Data lines:

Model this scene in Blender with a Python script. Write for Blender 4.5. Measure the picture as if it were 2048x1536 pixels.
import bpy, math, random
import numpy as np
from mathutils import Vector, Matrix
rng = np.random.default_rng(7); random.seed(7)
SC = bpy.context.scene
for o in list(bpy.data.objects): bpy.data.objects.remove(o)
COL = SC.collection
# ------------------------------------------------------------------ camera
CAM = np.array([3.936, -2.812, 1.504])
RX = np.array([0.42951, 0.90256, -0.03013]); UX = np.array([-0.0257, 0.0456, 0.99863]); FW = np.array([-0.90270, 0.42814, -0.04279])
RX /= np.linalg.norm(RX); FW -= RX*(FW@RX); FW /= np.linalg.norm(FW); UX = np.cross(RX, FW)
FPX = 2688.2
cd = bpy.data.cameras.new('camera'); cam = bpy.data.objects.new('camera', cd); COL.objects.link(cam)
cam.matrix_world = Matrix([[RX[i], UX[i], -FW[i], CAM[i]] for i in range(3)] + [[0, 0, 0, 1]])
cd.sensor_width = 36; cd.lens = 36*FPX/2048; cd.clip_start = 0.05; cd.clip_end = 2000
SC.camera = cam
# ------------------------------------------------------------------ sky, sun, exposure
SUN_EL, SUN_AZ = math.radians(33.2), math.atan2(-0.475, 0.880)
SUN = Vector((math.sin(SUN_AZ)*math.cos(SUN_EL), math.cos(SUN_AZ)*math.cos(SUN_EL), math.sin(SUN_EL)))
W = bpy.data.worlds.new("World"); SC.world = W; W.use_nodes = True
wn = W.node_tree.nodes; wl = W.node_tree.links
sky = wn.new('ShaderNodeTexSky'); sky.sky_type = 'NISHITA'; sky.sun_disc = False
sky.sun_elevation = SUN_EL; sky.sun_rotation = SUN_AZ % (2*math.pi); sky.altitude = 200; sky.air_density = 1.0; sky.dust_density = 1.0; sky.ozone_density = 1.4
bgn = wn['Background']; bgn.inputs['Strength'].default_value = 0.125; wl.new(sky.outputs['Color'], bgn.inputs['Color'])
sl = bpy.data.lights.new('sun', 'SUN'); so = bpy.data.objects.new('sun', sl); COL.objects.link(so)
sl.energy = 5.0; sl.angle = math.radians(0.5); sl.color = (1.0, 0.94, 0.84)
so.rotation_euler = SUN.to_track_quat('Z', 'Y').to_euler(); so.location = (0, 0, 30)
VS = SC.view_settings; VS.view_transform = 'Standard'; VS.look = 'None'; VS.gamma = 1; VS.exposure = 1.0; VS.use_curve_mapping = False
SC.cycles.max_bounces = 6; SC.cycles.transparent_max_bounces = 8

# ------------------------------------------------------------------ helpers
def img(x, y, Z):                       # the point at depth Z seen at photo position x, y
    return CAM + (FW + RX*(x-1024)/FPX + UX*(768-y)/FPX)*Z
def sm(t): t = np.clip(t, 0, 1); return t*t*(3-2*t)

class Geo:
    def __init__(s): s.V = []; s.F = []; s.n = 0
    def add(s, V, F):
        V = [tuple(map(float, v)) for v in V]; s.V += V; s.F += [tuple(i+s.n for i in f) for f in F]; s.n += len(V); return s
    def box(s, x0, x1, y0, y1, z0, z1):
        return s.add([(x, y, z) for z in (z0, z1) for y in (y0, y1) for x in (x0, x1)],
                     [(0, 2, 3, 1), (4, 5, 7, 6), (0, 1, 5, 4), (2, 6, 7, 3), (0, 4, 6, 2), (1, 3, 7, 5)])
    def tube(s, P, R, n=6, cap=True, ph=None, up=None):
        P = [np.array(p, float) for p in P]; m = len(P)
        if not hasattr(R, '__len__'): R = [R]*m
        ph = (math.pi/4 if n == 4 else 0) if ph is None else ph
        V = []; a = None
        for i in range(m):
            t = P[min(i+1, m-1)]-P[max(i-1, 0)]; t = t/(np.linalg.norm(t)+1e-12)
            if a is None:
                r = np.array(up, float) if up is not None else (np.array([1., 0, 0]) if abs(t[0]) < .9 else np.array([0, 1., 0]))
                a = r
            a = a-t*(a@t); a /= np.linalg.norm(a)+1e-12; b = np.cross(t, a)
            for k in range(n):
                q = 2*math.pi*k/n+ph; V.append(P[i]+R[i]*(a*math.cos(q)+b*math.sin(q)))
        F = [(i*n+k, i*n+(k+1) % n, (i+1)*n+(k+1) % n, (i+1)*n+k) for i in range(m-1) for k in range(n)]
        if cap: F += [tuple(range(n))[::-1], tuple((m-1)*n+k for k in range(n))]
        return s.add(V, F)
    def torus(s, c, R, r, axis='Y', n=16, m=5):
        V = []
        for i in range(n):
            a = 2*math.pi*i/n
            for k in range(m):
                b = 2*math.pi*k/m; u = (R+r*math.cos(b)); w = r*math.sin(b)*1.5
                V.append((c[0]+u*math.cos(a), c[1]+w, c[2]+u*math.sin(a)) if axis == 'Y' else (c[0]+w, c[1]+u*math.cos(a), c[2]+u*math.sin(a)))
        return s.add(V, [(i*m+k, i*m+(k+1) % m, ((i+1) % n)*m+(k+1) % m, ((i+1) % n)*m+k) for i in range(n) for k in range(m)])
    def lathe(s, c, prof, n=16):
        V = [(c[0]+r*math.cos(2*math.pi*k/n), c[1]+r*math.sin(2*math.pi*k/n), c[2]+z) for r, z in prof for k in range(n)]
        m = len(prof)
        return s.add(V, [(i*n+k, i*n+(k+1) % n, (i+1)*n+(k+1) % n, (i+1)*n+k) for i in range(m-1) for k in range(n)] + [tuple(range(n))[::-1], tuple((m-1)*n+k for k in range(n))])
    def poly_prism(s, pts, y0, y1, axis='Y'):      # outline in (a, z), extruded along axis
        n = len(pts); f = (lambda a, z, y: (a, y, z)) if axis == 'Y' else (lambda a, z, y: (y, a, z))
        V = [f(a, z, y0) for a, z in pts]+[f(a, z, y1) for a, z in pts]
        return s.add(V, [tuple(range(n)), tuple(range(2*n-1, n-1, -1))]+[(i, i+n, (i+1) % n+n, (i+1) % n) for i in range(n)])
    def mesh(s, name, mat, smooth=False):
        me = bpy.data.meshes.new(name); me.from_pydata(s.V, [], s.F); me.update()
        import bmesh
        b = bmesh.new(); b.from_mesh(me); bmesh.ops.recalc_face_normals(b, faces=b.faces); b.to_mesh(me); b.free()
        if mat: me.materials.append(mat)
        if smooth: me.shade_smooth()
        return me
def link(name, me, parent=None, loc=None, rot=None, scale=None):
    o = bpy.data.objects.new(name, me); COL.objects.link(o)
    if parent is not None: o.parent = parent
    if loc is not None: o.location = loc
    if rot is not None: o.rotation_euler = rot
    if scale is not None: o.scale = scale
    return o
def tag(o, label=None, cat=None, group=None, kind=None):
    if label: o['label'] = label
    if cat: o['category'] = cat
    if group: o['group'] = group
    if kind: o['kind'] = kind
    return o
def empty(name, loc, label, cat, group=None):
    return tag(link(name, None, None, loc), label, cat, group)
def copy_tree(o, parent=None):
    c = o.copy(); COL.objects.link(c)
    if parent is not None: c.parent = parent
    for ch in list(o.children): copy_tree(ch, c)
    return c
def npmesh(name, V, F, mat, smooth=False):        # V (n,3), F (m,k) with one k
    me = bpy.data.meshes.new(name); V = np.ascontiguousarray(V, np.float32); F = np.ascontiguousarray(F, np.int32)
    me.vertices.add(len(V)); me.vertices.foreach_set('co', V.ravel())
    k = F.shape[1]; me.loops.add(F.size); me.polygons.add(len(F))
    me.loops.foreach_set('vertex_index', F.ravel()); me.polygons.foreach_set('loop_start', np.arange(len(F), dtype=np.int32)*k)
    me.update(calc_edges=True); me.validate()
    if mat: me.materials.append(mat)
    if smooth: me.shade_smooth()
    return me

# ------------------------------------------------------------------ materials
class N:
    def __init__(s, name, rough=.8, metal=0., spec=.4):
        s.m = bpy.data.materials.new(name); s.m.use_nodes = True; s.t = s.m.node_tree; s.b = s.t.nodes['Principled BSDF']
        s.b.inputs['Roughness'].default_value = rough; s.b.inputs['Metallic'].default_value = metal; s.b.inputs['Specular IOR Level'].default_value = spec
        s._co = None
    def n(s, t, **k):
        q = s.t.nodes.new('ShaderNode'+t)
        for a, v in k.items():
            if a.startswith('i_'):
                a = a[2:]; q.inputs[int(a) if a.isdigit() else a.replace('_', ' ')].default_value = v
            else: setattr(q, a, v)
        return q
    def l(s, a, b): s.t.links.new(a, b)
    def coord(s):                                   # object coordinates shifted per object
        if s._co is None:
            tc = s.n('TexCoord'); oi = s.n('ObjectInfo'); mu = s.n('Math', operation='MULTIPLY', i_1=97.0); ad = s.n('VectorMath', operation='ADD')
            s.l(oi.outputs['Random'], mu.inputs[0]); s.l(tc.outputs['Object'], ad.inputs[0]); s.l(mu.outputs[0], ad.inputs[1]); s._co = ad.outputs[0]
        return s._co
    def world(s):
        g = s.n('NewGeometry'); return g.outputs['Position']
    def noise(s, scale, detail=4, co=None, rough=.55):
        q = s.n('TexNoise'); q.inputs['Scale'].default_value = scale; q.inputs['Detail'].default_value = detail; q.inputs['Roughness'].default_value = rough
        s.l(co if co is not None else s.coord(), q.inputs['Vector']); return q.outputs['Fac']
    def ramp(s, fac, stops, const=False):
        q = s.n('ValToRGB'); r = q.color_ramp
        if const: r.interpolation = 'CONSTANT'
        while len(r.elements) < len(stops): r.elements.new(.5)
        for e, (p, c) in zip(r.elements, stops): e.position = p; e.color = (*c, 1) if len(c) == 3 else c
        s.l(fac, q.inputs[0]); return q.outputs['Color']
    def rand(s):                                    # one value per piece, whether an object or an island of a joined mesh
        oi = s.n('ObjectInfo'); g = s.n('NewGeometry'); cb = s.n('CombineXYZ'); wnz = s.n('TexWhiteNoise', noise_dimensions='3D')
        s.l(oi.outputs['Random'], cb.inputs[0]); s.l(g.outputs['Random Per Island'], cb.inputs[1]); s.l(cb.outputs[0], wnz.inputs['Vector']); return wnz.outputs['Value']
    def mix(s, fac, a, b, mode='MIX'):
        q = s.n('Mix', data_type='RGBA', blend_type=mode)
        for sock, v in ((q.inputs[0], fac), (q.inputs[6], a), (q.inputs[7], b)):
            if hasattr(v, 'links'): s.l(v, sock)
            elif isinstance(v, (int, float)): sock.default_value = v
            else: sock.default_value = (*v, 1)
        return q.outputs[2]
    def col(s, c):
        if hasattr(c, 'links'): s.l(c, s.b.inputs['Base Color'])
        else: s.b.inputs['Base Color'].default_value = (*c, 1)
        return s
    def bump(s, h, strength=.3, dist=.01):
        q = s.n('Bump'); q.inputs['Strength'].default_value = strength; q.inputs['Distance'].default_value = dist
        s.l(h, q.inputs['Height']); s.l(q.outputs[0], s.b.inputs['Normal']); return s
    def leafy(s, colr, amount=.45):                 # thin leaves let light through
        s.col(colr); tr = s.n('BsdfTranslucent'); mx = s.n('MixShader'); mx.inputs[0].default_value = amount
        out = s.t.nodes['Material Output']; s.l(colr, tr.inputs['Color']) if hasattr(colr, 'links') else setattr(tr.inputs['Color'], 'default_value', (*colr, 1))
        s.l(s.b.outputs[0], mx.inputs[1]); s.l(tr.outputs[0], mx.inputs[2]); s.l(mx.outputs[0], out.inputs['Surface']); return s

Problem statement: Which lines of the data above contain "scene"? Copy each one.

Written reply:
Model this scene in Blender with a Python script. Write for Blender 4.5. Measure the picture as if it were 2048x1536 pixels.
SC = bpy.context.scene